I once calculated how long it'd take for a Renegade Legion Shiva-class
battleship (IIRC 2.5 km long, and rather slow - in FT I'd rate it as
"thrust-2") to turn 180 degrees given Full Thrust Vector manoeuvre
thrusters strengths (which are capable of pushing the ship sideways at
thrust-1) and thrust-1 ~ 1/8 g (since that's what the then-current
"standard GZGverse" scale used).
Turned out that it'd take *less than one minute* - re-running the
calculation I get 46 seconds - for the Shiva to reverse its facing. Of
course the transverse stresses on its bow section would be quite
considerable, but the thruster power is there. It could rotate 180
degrees,
stop to fire (eg. its huge spinal gun), and rotate another 180 degrees
within an 100-second game turn. (Being thrust-2 it wouldn't have any
thrust
left to spend on a main drive burn though <g>)
Smaller ships or higher values of "thrust-1" reduce the time it takes to
spin around even further.

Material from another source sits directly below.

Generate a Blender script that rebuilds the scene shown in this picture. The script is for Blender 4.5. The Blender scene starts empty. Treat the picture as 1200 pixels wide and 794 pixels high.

Eg., combining your 'side thruster pushes at
quarter strength' concept with the 'in the GZGverse thrust-1 ~ 1 g'
scale
you still get twice the effective thrust to spin the ship with than I
used
in the above example (ie. 1/4 g instead of 1/8 g), allowing the Shiva to
do
an 180
turn in a mere 33 seconds or an 1714-meter EarthForce Omega-class ship
to
turn around in 27 seconds; and the comparatively small warships used in
the
GZGverse (where even an SDN is only 2-30000 tons) could literally twist
around in seconds.
When even huge ships like an Omega or a Shiva could potentially rotate
this
fast, even the fastest "GZGverse scale" with its 100-second game turns
clearly allows a ship to make two 180-degree facing changes in a single
turn and still leave time for a main drive burn and/or firing weapons
:-7
Regards,
Oerjan
oerjan.ohlson@telia.com
"Life is like a sewer.
What you get out of it, depends on what you put into it."